INSTRUCTION: Your task is to retype, word for word, the lines from the start of the data through the line holding "S.cycles.caustics_refractive = False". Do not include the pictures.

DATASET SECTION:

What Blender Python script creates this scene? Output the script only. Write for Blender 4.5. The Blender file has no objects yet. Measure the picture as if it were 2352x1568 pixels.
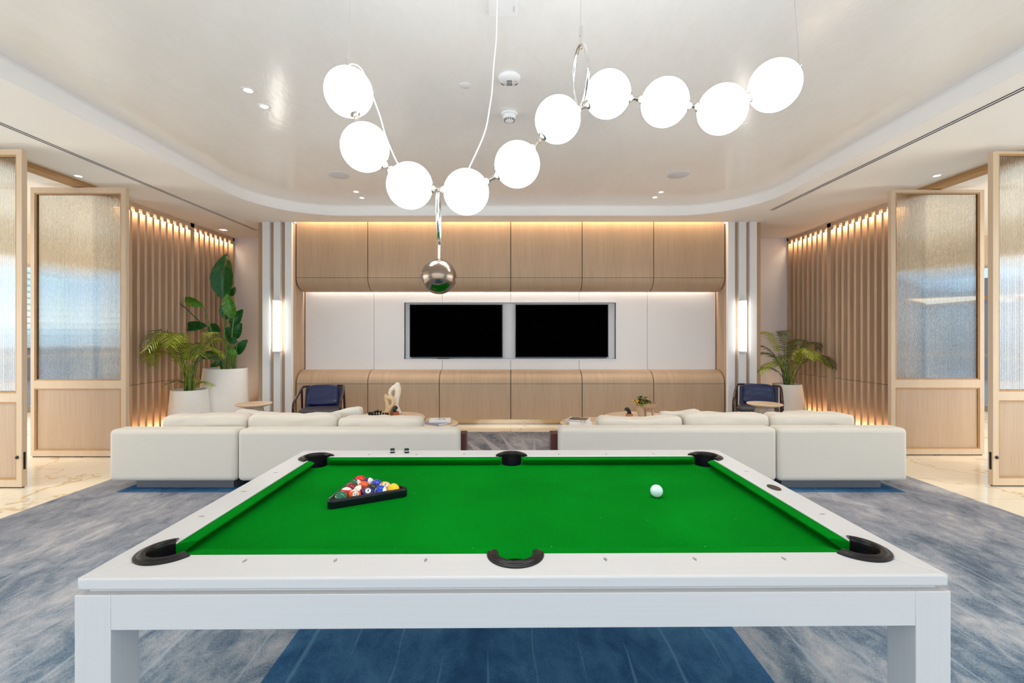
import bpy, bmesh, math, random
from mathutils import Vector, Matrix, noise as mnoise
random.seed(7)
S = bpy.context.scene
C = S.collection
PI = math.pi

# ---------------------------------------------------------------- camera
F = 1045.0                     # focal length in pixels of the 2352 px frame
CX, CY, CAMZ = 1173.0, 772.0, 1.5
cam_d = bpy.data.cameras.new('camera')
cam_d.sensor_width = 36.0
cam_d.lens = 36.0 * F / 2352.0
cam_d.shift_x = (1176.0 - CX) / 2352.0
cam_d.shift_y = -(784.0 - CY) / 2352.0
cam_d.clip_start = 0.02
cam = bpy.data.objects.new('camera', cam_d)
C.objects.link(cam)
cam.location = (0, 0, CAMZ)
cam.rotation_euler = (PI / 2, 0, 0)
S.camera = cam

def P(px, py, Y):
    return Vector(((px - CX) / F * Y, Y, CAMZ - (py - CY) / F * Y))
def PX(px, Y): return (px - CX) / F * Y
def PZ(py, Y): return CAMZ - (py - CY) / F * Y

# ---------------------------------------------------------------- world, exposure, daylight
S.view_settings.view_transform = 'Standard'
S.view_settings.look = 'None'
S.view_settings.exposure = 0.15
S.view_settings.gamma = 1.0
S.view_settings.use_curve_mapping = False
S.cycles.use_denoising = True
S.cycles.max_bounces = 10
S.cycles.diffuse_bounces = 5
S.cycles.glossy_bounces = 4
S.cycles.transmission_bounces = 8
S.cycles.transparent_max_bounces = 8
S.cycles.sample_clamp_indirect = 6.0
S.cycles.caustics_reflective = False
S.cycles.caustics_refractive = False

W = bpy.data.worlds.new('sky'); S.world = W
W.use_nodes = True
wt = W.node_tree
wt.nodes.clear()
wo = wt.nodes.new('ShaderNodeOutputWorld')
bg = wt.nodes.new('ShaderNodeBackground')
tc = wt.nodes.new('ShaderNodeTexCoord')
sx = wt.nodes.new('ShaderNodeSeparateXYZ')
wr = wt.nodes.new('ShaderNodeValToRGB')
mp = wt.nodes.new('ShaderNodeMapRange')
mp.inputs[1].default_value = -0.3; mp.inputs[2].default_value = 0.6
wt.links.new(tc.outputs['Generated'], sx.inputs[0])
wt.links.new(sx.outputs['Z'], mp.inputs[0])
wt.links.new(mp.outputs[0], wr.inputs[0])
wt.links.new(wr.outputs[0], bg.inputs[0])
wt.links.new(bg.outputs[0], wo.inputs[0])
els = wr.color_ramp.elements
els[0].position = 0.0; els[0].color = (0.20, 0.24, 0.28, 1)
els[1].position = 1.0; els[1].color = (0.88, 0.92, 1.0, 1)
for p_, c_ in ((0.29, (0.22, 0.33, 0.44, 1)), (0.335, (0.34, 0.50, 0.66, 1)), (0.36, (0.80, 0.90, 1.0, 1)), (0.42, (0.50, 0.72, 0.98, 1)), (0.47, (0.72, 0.86, 1.0, 1)), (0.54, (0.46, 0.68, 0.96, 1)), (0.60, (0.80, 0.88, 1.0, 1))):
    e = els.new(p_); e.color = c_
bg.inputs[1].default_value = 1.35

def area(name, loc, rot, sx_, sy_, power, col, spread=180):
    d = bpy.data.lights.new(name, 'AREA')
    d.shape = 'RECTANGLE'; d.size = sx_; d.size_y = sy_
    d.energy = power; d.color = col
    d.spread = math.radians(spread)
    o = bpy.data.objects.new(name, d); C.objects.link(o)
    o.location = loc; o.rotation_euler = rot
    return o
R90 = PI / 2
DAY = (1.0, 0.965, 0.92)
WARM = (1.0, 0.74, 0.48)
# daylight entering through the window wall behind the camera and the side lounges' windows
area('daylight_front', (0, -3.15, 1.75), (R90, 0, 0), 7.6, 2.9, 100, DAY)
area('daylight_left', (-9.3, 1.2, 1.75), (R90, 0, -R90), 8.0, 3.0, 250, (0.88, 0.94, 1.0))
area('daylight_right', (9.3, 1.2, 1.75), (R90, 0, R90), 8.0, 3.0, 250, (0.88, 0.94, 1.0))
# hidden LED strips: behind the soffit edge, under the upper panels, in the slat walls
area('led_soffit', (0, 7.64, 3.61), (math.radians(6), 0, 0), 7.2, 0.04, 46, (1.0, 0.74, 0.47))
area('led_panel', (0, 8.012, 2.40), (0, 0, 0), 7.1, 0.025, 34, (1.0, 0.80, 0.64))
for s in (-1, 1):
    area('led_slats_top', (s * 5.435, 7.55, 3.322), (0, 0, 0), 0.03, 2.44, 19, WARM)
    area('led_slats_foot', (s * 5.435, 7.55, 0.05), (PI, 0, 0), 0.03, 2.44, 20, WARM)

def spot(loc, power, deg, col=(1.0, 0.95, 0.89)):
    d = bpy.data.lights.new('downlight_or_fill', 'SPOT'); d.energy = power; d.color = col
    d.spot_size = math.radians(deg); d.spot_blend = 0.8; d.shadow_soft_size = 0.05
    o = bpy.data.objects.new('downlight_or_fill', d); C.objects.link(o); o.location = loc
for x_, y_ in ((-2.2, 3.81), (-2.21, 4.08), (-2.2, 6.48), (-2.22, 6.77), (2.14, 6.5), (2.1, 6.75), (2.14, 3.9), (2.14, 4.1)):
    spot((x_, y_, 3.56), 45, 100)
for s in (-1, 1):                  # recessed downlights washing the marble warm; the farthest added to brighten the lounges
    for yy in (3.4, 5.41, 7.2, 9.2, 11.0):
        spot((s * 6.9, yy, 3.39), 125, 150, (1.0, 0.84, 0.62))


# ---------------------------------------------------------------- helpers
ORG = {}
class MB:
    def __init__(self):
        self.v = []; self.f = []; self.mi = []
    def add(self, vs, fs, mi=0):
        b = len(self.v)
        self.v += [Vector(x) for x in vs]
        for f in fs:
            self.f.append(tuple(b + i for i in f)); self.mi.append(mi)
        return self
    def box(self, x0, x1, y0, y1, z0, z1, mi=0):
        vs = [(x0, y0, z0), (x1, y0, z0), (x1, y1, z0), (x0, y1, z0), (x0, y0, z1), (x1, y0, z1), (x1, y1, z1), (x0, y1, z1)]
        fs = [(0, 3, 2, 1), (4, 5, 6, 7), (0, 1, 5, 4), (1, 2, 6, 5), (2, 3, 7, 6), (3, 0, 4, 7)]
        return self.add(vs, fs, mi)
    def prism(self, poly, z0, z1, mi=0):
        n = len(poly)
        vs = [(p[0], p[1], z0) for p in poly] + [(p[0], p[1], z1) for p in poly]
        fs = [tuple(range(n - 1, -1, -1)), tuple(range(n, 2 * n))] + [(i, (i + 1) % n, n + (i + 1) % n, n + i) for i in range(n)]
        return self.add(vs, fs, mi)
    def lathe(self, prof, cx=0, cy=0, cz=0, n=40, cap=True, mi=0, sx=1, sy=1, shear=None):
        vs = []; fs = []
        for r, z in prof:
            ox, oy = shear(z) if shear else (0, 0)
            for i in range(n):
                a = 2 * PI * i / n
                vs.append((cx + ox + r * sx * math.cos(a), cy + oy + r * sy * math.sin(a), cz + z))
        m = len(prof)
        for j in range(m - 1):
            for i in range(n):
                fs.append((j * n + i, j * n + (i + 1) % n, (j + 1) * n + (i + 1) % n, (j + 1) * n + i))
        if cap:
            fs.append(tuple(range(n - 1, -1, -1)))
            fs.append(tuple((m - 1) * n + i for i in range(n)))
        return self.add(vs, fs, mi)
    def sphere(self, c, r, nu=32, nv=20, mi=0):
        prof = []
        vs = [(c[0], c[1], c[2] - r)]
        for j in range(1, nv):
            t = -PI / 2 + PI * j / nv
            for i in range(nu):
                a = 2 * PI * i / nu
                vs.append((c[0] + r * math.cos(t) * math.cos(a), c[1] + r * math.cos(t) * math.sin(a), c[2] + r * math.sin(t)))
        vs.append((c[0], c[1], c[2] + r))
        fs = []
        for i in range(nu):
            fs.append((0, 1 + (i + 1) % nu, 1 + i))
            fs.append((len(vs) - 1, 1 + (nv - 2) * nu + i, 1 + (nv - 2) * nu + (i + 1) % nu))
        for j in range(nv - 2):
            for i in range(nu):
                a, b = 1 + j * nu + i, 1 + j * nu + (i + 1) % nu
                fs.append((a, b, b + nu, a + nu))
        return self.add(vs, fs, mi)
    def tube(self, pts, rad, n=12, closed=False, cap=True, mi=0, flat=None):
        pts = [Vector(p) for p in pts]
        m = len(pts)
        rad = rad if isinstance(rad, (list, tuple)) else [rad] * m
        vs = []; fs = []
        prev = None
        for k in range(m):
            if closed:
                t = (pts[(k + 1) % m] - pts[k - 1])
            else:
                t = pts[min(k + 1, m - 1)] - pts[max(k - 1, 0)]
            t.normalize()
            if prev is None:
                u = t.orthogonal().normalized() if flat is None else (Vector(flat) - t * t.dot(Vector(flat))).normalized()
            else:
                u = (prev - t * t.dot(prev)).normalized()
            prev = u
            w = t.cross(u)
            r = rad[k]
            ra, rb = (r if isinstance(r, tuple) else (r, r))
            for i in range(n):
                a = 2 * PI * i / n
                vs.append(pts[k] + u * ra * math.cos(a) + w * rb * math.sin(a))
        for k in range(m if closed else m - 1):
            k2 = (k + 1) % m
            for i in range(n):
                fs.append((k * n + i, k * n + (i + 1) % n, k2 * n + (i + 1) % n, k2 * n + i))
        if cap and not closed:
            fs.append(tuple(range(n - 1, -1, -1)))
            fs.append(tuple((m - 1) * n + i for i in range(n)))
        return self.add(vs, fs, mi)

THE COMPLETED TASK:
What Blender Python script creates this scene? Output the script only. Write for Blender 4.5. The Blender file has no objects yet. Measure the picture as if it were 2352x1568 pixels.
import bpy, bmesh, math, random
from mathutils import Vector, Matrix, noise as mnoise
random.seed(7)
S = bpy.context.scene
C = S.collection
PI = math.pi

# ---------------------------------------------------------------- camera
F = 1045.0                     # focal length in pixels of the 2352 px frame
CX, CY, CAMZ = 1173.0, 772.0, 1.5
cam_d = bpy.data.cameras.new('camera')
cam_d.sensor_width = 36.0
cam_d.lens = 36.0 * F / 2352.0
cam_d.shift_x = (1176.0 - CX) / 2352.0
cam_d.shift_y = -(784.0 - CY) / 2352.0
cam_d.clip_start = 0.02
cam = bpy.data.objects.new('camera', cam_d)
C.objects.link(cam)
cam.location = (0, 0, CAMZ)
cam.rotation_euler = (PI / 2, 0, 0)
S.camera = cam

def P(px, py, Y):
    return Vector(((px - CX) / F * Y, Y, CAMZ - (py - CY) / F * Y))
def PX(px, Y): return (px - CX) / F * Y
def PZ(py, Y): return CAMZ - (py - CY) / F * Y

# ---------------------------------------------------------------- world, exposure, daylight
S.view_settings.view_transform = 'Standard'
S.view_settings.look = 'None'
S.view_settings.exposure = 0.15
S.view_settings.gamma = 1.0
S.view_settings.use_curve_mapping = False
S.cycles.use_denoising = True
S.cycles.max_bounces = 10
S.cycles.diffuse_bounces = 5
S.cycles.glossy_bounces = 4
S.cycles.transmission_bounces = 8
S.cycles.transparent_max_bounces = 8
S.cycles.sample_clamp_indirect = 6.0
S.cycles.caustics_reflective = False
S.cycles.caustics_refractive = False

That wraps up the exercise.